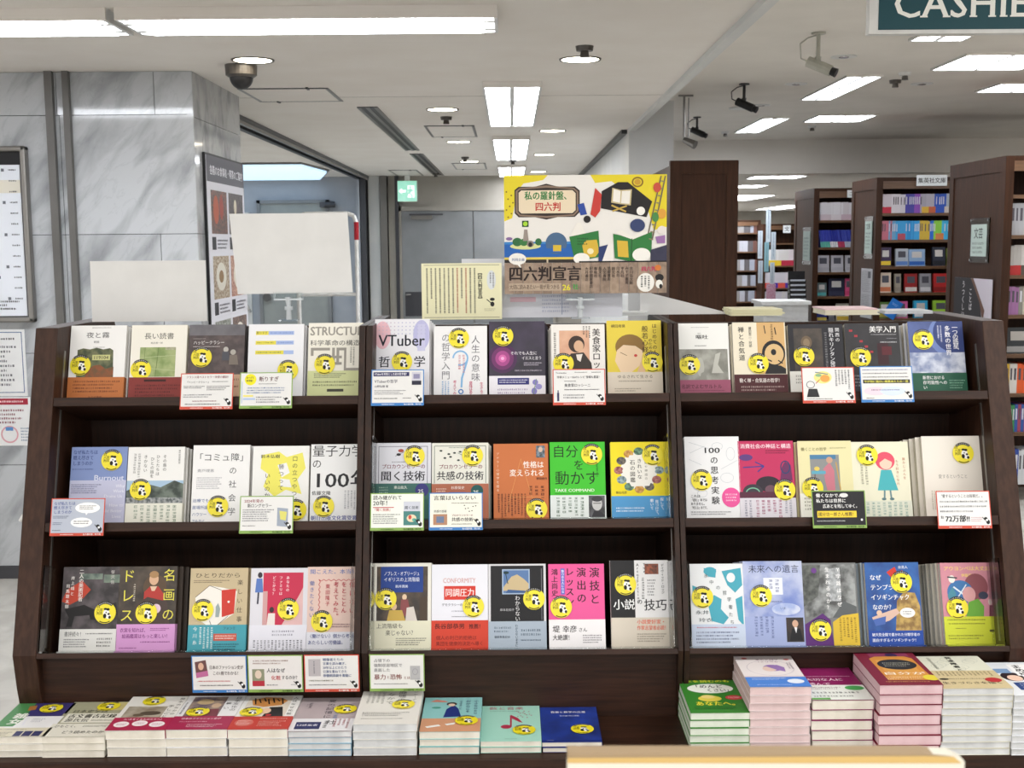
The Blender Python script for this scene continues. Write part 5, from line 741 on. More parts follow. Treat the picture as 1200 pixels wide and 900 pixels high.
card(.787, .543, 0, BL, 'blue bordered card with black and yellow stripe lines, beside the planet book', [('g', 5, 5, 92, 9, 1, blu), ('g', 5, 12, 90, 16, 1, ink), ('g', 5, 19, 92, 23, 1, ink), ('r', 5, 26, 94, 33, '26262c'), ('h', '今が特に面白い推薦本たちの一冊', 7, 27, 5.2, 'f0ea60', 1, 84), ('e', 28, 48, 22, 8, 'ecd0dc'), ('e', 60, 48, 24, 9, 'd0dcf0'), ('g', 20, 44, 74, 48, 1, '5a5a80'), ('g', 10, 60, 24, 63, 1, ink)])
card(-1.023, .258, 0, RD, 'red bordered blue-grey card with two speech balloons, at the left side panel', [('h', 'なぜ私たちは', 5, 6, 7, blu, 1, 40), ('h', '燃え尽きて', 5, 14, 7, blu, 1, 34), ('h', 'しまうのか', 5, 22, 7, blu, 1, 34), ('e', 68, 18, 23, 10, 'f6f6f6'), ('p', [64, 26, 70, 26, 66, 32], 'f6f6f6'), ('g', 53, 13, 84, 22, 3, ink), ('e', 58, 45, 20, 9, 'f6f6f6'), ('g', 44, 41, 72, 49, 2, ink), ('g', 5, 32, 34, 38, 2, '5a6480'), ('g', 5, 44, 22, 50, 2, '5a6480'), ('g', 5, 58, 20, 61, 1, ink)], 'b4bbca')
card(-.605, .260, 0, GN, 'green bordered card with a small book picture, under the yellow line drawing book', [('h', '2024年発の', 8, 6, 7, '8a2c38', 1, 36), ('h', '新ロングセラー', 14, 14, 8, ink, 0, 46), ('g', 6, 24, 64, 48, 6, '5a5a64'), ('g', 6, 54, 30, 57, 1, ink), ('p', [70, 22, 90, 24, 90, 58, 70, 56], '9aa4b4'), ('p', [74, 28, 88, 30, 86, 46, 76, 44], 'd8d470')])
card(-.316, .264, 0, GN, 'green bordered card with bold black numeral 20 and green cover picture', [('h', '読み継がれて', 5, 4, 9, '16161a', 1, 54), ('h', '20年！', 5, 13, 11, '16161a', 1, 34), ('r', 5, 26, 44, 27.5, red), ('h', '「聞く技術」', 5, 28, 6, red, 1, 36), ('g', 5, 38, 56, 58, 5, '5a5a64'), ('r', 62, 16, 93, 60, '46807c'), ('r', 62, 16, 93, 34, 'c8ccd8'), ('h', '聞く技術', 64, 24, 6.5, '26303c', 1, 26), ('e', 77, 47, 9, 7, 'e0d0b0'), ('e', 74, 45, 3, 4, 'c85040'), ('e', 82, 50, 4, 3, '58a898')], 'e9ece4')
card(-.186, .264, 0, BL, 'blue bordered pale card with scattered seed marks, under the cream book', [('h', '言葉はいらない', 8, 5, 9.5, '3a3a30', 0, 80), ('g', 42, 18, 92, 21, 1, '3a3a30'), ('r', 8, 20, 34, 60, 'e4e6da'), ('r', 8, 40, 34, 60, 'b08468'), ('r', 14, 44, 28, 56, '6a7a98'), ('h', '共感の技術', 9, 32, 5.4, ink, 1, 24), ('h', 'プロカウンセラーの', 42, 40, 4.4, '7c2840', 1, 40), ('h', '共感の技術', 42, 46, 8, ink, 1, 40), ('g', 42, 57, 80, 60, 1, ink)] + [('e', 66+(i*7) % 26, 24+(i*5) % 14, 1.3, .9, K) for i in range(7)], 'ebeade')
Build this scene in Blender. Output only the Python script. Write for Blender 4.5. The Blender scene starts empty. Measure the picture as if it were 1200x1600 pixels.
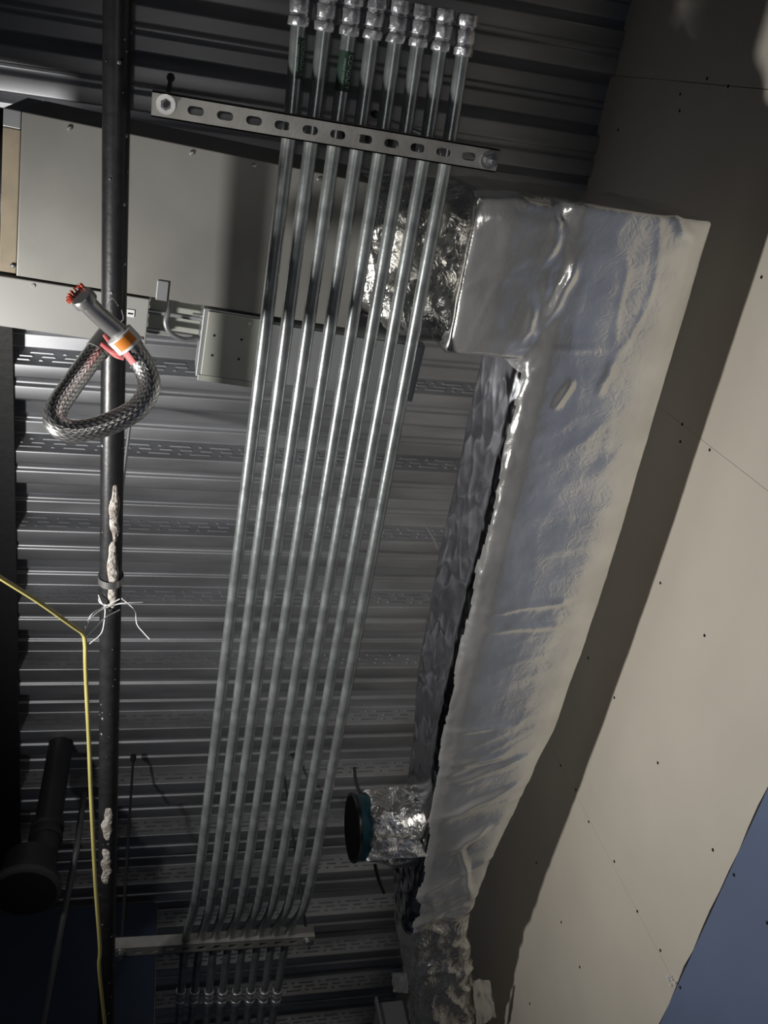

→ Requirements:
Print all of the entries word for word. Skip any images they contain.

→ Exercise output:
The Blender Python script for this scene continues. Write part 5, from line 741 on. More parts follow. Treat the picture as 1200 pixels wide and 900 pixels high.
card(.787, .543, 0, BL, 'blue bordered card with black and yellow stripe lines, beside the planet book', [('g', 5, 5, 92, 9, 1, blu), ('g', 5, 12, 90, 16, 1, ink), ('g', 5, 19, 92, 23, 1, ink), ('r', 5, 26, 94, 33, '26262c'), ('h', '今が特に面白い推薦本たちの一冊', 7, 27, 5.2, 'f0ea60', 1, 84), ('e', 28, 48, 22, 8, 'ecd0dc'), ('e', 60, 48, 24, 9, 'd0dcf0'), ('g', 20, 44, 74, 48, 1, '5a5a80'), ('g', 10, 60, 24, 63, 1, ink)])
card(-1.023, .258, 0, RD, 'red bordered blue-grey card with two speech balloons, at the left side panel', [('h', 'なぜ私たちは', 5, 6, 7, blu, 1, 40), ('h', '燃え尽きて', 5, 14, 7, blu, 1, 34), ('h', 'しまうのか', 5, 22, 7, blu, 1, 34), ('e', 68, 18, 23, 10, 'f6f6f6'), ('p', [64, 26, 70, 26, 66, 32], 'f6f6f6'), ('g', 53, 13, 84, 22, 3, ink), ('e', 58, 45, 20, 9, 'f6f6f6'), ('g', 44, 41, 72, 49, 2, ink), ('g', 5, 32, 34, 38, 2, '5a6480'), ('g', 5, 44, 22, 50, 2, '5a6480'), ('g', 5, 58, 20, 61, 1, ink)], 'b4bbca')
card(-.605, .260, 0, GN, 'green bordered card with a small book picture, under the yellow line drawing book', [('h', '2024年発の', 8, 6, 7, '8a2c38', 1, 36), ('h', '新ロングセラー', 14, 14, 8, ink, 0, 46), ('g', 6, 24, 64, 48, 6, '5a5a64'), ('g', 6, 54, 30, 57, 1, ink), ('p', [70, 22, 90, 24, 90, 58, 70, 56], '9aa4b4'), ('p', [74, 28, 88, 30, 86, 46, 76, 44], 'd8d470')])
card(-.316, .264, 0, GN, 'green bordered card with bold black numeral 20 and green cover picture', [('h', '読み継がれて', 5, 4, 9, '16161a', 1, 54), ('h', '20年！', 5, 13, 11, '16161a', 1, 34), ('r', 5, 26, 44, 27.5, red), ('h', '「聞く技術」', 5, 28, 6, red, 1, 36), ('g', 5, 38, 56, 58, 5, '5a5a64'), ('r', 62, 16, 93, 60, '46807c'), ('r', 62, 16, 93, 34, 'c8ccd8'), ('h', '聞く技術', 64, 24, 6.5, '26303c', 1, 26), ('e', 77, 47, 9, 7, 'e0d0b0'), ('e', 74, 45, 3, 4, 'c85040'), ('e', 82, 50, 4, 3, '58a898')], 'e9ece4')
card(-.186, .264, 0, BL, 'blue bordered pale card with scattered seed marks, under the cream book', [('h', '言葉はいらない', 8, 5, 9.5, '3a3a30', 0, 80), ('g', 42, 18, 92, 21, 1, '3a3a30'), ('r', 8, 20, 34, 60, 'e4e6da'), ('r', 8, 40, 34, 60, 'b08468'), ('r', 14, 44, 28, 56, '6a7a98'), ('h', '共感の技術', 9, 32, 5.4, ink, 1, 24), ('h', 'プロカウンセラーの', 42, 40, 4.4, '7c2840', 1, 40), ('h', '共感の技術', 42, 46, 8, ink, 1, 40), ('g', 42, 57, 80, 60, 1, ink)] + [('e', 66+(i*7) % 26, 24+(i*5) % 14, 1.3, .9, K) for i in range(7)], 'ebeade')
Build this scene in Blender. Output only the Python script. Write for Blender 4.5. The Blender scene starts empty. Measure the picture as if it were 1200x1600 pixels.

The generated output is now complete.